Written exercise:
Find the lines of data that contain the string "scene", then list them.

Given material:
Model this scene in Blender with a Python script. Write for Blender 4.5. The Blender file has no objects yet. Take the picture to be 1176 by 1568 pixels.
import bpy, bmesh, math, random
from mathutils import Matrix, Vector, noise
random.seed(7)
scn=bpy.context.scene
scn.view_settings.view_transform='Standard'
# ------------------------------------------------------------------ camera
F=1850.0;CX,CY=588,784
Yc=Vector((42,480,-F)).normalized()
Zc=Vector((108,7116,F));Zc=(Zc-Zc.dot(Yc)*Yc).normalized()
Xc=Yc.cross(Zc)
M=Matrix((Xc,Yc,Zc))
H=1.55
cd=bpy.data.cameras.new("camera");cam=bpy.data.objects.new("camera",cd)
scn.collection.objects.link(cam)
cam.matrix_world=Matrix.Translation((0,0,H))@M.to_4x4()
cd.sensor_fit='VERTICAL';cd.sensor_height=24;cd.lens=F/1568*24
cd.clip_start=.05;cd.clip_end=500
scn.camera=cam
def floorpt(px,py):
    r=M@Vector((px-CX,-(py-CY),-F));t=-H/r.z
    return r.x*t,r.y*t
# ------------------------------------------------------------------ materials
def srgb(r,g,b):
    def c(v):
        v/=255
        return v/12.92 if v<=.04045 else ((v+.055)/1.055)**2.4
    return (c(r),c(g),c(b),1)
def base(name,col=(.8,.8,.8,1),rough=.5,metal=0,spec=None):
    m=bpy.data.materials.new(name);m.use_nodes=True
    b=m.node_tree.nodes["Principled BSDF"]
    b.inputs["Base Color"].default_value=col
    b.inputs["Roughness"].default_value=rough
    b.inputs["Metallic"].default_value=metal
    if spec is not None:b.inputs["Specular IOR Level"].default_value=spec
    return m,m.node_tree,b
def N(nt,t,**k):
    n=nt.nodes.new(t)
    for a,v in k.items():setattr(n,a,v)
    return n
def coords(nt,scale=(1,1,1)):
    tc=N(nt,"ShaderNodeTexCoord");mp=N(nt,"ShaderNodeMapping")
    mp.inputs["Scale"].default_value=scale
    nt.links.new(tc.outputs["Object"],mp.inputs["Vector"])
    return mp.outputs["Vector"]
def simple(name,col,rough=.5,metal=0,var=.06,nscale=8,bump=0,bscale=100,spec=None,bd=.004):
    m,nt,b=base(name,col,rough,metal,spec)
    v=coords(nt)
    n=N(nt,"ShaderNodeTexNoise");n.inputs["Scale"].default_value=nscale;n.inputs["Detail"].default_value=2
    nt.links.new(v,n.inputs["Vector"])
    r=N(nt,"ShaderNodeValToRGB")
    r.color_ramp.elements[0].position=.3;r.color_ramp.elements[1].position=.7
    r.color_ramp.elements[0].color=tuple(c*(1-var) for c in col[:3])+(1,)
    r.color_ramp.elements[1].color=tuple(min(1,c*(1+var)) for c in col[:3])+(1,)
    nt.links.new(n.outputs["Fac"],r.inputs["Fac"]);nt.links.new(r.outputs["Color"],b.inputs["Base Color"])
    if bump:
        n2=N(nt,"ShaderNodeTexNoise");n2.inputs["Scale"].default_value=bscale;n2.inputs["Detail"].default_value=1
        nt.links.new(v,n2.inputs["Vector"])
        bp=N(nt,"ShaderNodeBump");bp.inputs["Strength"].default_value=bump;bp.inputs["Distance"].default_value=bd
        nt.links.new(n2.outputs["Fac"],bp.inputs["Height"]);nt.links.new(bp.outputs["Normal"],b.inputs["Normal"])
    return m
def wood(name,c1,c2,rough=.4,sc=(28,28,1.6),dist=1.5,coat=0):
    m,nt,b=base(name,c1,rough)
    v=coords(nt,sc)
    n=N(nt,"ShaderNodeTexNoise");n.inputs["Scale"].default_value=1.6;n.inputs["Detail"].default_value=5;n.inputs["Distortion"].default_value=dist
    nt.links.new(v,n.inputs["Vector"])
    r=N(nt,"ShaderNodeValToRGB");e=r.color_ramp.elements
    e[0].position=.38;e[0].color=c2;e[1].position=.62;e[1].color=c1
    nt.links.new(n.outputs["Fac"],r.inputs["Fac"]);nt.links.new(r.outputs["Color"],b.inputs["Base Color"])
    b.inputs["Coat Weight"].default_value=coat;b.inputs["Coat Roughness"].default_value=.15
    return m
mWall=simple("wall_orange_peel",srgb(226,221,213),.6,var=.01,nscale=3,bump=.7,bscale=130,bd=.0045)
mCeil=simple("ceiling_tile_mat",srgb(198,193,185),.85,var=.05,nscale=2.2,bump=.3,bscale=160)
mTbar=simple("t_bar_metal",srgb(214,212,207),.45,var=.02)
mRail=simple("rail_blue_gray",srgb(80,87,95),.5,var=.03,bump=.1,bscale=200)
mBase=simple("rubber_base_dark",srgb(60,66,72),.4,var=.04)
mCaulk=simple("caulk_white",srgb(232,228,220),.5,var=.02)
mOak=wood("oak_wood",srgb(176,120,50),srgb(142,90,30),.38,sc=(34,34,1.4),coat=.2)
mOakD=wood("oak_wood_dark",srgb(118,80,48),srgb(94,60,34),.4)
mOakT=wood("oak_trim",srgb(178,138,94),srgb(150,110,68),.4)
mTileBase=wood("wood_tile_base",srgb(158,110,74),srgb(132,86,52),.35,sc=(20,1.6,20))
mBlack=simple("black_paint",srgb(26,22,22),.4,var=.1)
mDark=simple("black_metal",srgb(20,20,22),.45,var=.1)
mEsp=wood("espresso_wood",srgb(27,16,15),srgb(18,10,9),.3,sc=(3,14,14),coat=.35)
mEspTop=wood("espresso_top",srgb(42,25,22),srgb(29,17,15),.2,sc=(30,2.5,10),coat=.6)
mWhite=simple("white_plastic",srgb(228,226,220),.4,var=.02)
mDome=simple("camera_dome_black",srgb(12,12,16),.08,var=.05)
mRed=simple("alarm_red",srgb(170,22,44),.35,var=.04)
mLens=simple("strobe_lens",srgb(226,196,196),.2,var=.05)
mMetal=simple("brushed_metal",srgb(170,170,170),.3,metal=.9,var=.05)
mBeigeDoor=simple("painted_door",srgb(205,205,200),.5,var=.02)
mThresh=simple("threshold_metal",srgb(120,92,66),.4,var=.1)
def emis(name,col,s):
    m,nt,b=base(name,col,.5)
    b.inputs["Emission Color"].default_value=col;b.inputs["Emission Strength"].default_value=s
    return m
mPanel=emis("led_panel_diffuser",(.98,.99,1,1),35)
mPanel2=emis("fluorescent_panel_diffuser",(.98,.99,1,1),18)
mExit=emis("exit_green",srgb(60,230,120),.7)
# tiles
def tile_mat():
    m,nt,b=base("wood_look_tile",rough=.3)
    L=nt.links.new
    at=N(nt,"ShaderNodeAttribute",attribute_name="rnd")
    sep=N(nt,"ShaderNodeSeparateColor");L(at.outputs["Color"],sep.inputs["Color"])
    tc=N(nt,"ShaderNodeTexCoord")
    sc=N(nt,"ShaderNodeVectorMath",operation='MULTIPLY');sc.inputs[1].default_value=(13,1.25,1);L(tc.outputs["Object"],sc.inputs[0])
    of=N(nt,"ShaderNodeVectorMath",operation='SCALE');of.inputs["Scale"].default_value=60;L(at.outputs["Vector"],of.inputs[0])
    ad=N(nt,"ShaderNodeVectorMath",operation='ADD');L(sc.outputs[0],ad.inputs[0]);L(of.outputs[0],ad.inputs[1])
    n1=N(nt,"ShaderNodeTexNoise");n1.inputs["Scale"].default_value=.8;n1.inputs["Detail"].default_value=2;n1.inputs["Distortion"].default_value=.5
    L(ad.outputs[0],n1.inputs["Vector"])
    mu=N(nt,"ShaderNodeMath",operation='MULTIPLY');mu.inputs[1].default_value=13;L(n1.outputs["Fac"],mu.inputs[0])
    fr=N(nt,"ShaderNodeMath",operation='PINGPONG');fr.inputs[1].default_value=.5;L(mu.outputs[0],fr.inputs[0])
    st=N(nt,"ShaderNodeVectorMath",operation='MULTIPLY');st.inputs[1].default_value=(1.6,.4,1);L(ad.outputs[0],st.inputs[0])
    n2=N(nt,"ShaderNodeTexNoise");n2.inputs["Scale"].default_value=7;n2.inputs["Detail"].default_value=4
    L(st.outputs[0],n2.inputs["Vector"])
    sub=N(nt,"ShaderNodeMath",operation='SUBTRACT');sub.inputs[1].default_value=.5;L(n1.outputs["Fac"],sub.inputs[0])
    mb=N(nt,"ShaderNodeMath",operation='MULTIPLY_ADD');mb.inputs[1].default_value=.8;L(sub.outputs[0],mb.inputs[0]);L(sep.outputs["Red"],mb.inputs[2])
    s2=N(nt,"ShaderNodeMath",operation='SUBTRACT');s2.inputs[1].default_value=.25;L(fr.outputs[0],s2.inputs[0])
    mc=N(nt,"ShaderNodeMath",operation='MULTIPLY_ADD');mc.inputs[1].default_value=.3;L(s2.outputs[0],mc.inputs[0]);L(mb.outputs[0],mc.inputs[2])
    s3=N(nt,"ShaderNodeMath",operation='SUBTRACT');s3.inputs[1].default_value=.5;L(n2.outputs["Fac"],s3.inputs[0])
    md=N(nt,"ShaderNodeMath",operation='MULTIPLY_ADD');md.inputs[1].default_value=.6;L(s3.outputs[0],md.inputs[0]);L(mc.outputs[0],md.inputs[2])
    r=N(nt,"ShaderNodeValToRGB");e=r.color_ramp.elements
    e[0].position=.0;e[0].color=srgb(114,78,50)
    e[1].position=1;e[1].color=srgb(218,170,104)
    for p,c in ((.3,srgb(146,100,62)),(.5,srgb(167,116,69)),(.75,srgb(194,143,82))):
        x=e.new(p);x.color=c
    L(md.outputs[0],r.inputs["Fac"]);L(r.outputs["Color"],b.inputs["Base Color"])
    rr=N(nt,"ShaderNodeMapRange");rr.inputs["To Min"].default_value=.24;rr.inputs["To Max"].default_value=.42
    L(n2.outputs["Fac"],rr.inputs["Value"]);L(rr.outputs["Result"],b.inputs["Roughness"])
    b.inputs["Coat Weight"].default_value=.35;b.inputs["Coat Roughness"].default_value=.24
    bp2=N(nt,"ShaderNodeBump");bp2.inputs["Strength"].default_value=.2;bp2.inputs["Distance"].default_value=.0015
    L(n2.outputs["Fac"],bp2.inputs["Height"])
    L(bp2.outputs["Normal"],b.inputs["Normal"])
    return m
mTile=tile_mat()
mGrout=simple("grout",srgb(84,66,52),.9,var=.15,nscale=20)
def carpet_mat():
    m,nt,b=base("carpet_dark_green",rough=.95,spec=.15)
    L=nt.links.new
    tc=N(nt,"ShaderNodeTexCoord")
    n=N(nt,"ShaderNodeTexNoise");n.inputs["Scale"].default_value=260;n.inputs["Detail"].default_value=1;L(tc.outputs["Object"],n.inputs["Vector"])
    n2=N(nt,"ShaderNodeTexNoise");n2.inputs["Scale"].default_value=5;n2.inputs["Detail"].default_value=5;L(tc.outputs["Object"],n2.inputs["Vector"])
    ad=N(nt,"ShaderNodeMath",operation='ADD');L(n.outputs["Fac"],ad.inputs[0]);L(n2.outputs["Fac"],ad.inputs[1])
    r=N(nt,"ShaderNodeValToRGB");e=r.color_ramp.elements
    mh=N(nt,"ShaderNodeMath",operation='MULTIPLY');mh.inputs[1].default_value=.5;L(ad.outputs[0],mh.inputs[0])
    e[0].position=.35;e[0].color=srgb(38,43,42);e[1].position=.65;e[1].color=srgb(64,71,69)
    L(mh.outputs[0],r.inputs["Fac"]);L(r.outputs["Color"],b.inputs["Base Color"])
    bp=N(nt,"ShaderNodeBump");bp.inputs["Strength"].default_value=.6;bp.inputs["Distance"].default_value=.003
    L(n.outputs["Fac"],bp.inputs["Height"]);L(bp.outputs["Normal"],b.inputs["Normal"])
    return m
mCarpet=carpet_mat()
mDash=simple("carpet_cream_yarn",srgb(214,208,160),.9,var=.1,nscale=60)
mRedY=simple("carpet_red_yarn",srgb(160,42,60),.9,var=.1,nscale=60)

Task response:
Model this scene in Blender with a Python script. Write for Blender 4.5. The Blender file has no objects yet. Take the picture to be 1176 by 1568 pixels.
scn=bpy.context.scene